UN warns of humanitarian crisis in Niger

THE west African nation of Niger is suffering “an acute humanitarian crisis” in which children are dying because the world community has ignored appeals for urgent aid, the UN humanitarian chief said yesterday.

UN warns of humanitarian crisis in Niger

Jan Egeland said 2.5 million people in Niger are in desperate need of food, including 800,000 children who are malnourished.

Some 150,000 of those children "will die very soon because they are severely malnourished unless we really get to step up our operation".

Meanwhile, humanitarian groups warned that rains and high crop prices have left millions suffering severe foot shortages across Africa.

Diminishing water supplies and dry pastures also were fuelling conflict among rival tribes, and child malnutrition was reportedly rising in parts of the Greater Horn of Africa region, said the US-funded Famine Early Warning Systems Network.

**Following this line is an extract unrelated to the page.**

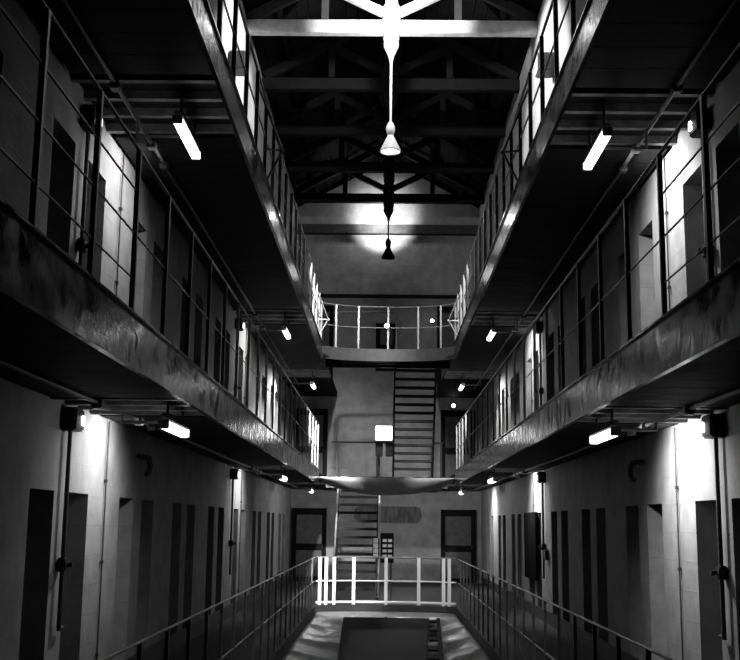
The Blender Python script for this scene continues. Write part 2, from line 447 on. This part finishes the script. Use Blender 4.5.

The food shortages were concentrated in Ethiopia, where more than half of the 18 million affected lived, the report said.

At least half of neighbouring Eritrea's population of 4.5 million was in peril, as well as 2.69 million in Uganda, the report said.

Other countries affected included Sudan, Djibouti, Rwanda, Tanzania, Kenya, Burundi and Somalia.

"In agricultural areas, rainfall performance and crop prospects are mixed," the report said. "Crop production in eastern and coastal areas of the region will be below average, due to insufficient and poorly distributed rainfall."

Members of cattle herding communities "continue to be the most food insecure and vulnerable group", according to the report.

Landlocked Niger, one of the poorest countries in the world, was devastated by an invasion of locusts that ate everything green last year and was then hit by drought that lasted until earlier this month, Mr Egeland said.

The UN first appealed for assistance for Niger in November and got almost no response. Another appeal for $16 million (€13.2m) in March got about $1m.

The latest appeal on May 25 for $30m dollars has received about $10m, but "it's still too little", he said.

"We are having now an acute humanitarian crisis in Niger in which children are dying as we speak," Mr Egeland told a group of journalists. "We could have prevented this and the world community didn't."

He said there were no figures on the number of deaths in Niger, but he cited a report from one feeding centre where 14 of the 61 severely malnourished children that were being treated last week died.

"In nowhere in the world is the gap between our capacity to act and the number of lives at risk as great as Niger today," he said.

At the moment, he said, the UN is building up a relief operation that will cover several hundred thousand people. It is sending 23,000 metric tons of food to meet the urgent needs of 1.2 million people.

"We believe we will be able to feed two million people directly or indirectly through the various operations, with the government within the next two months ... if we get the funding," Mr Egeland said.

But the UN believes that 3.6 million people will need emergency assistance about one-third of the country's population of more than 10 million, he said. Mr Egeland said the latest appeal had received positive responses from the EU which has committed $5.5m (€4.5m), more than half a dozen European countries, the United Arab Emirates and the US.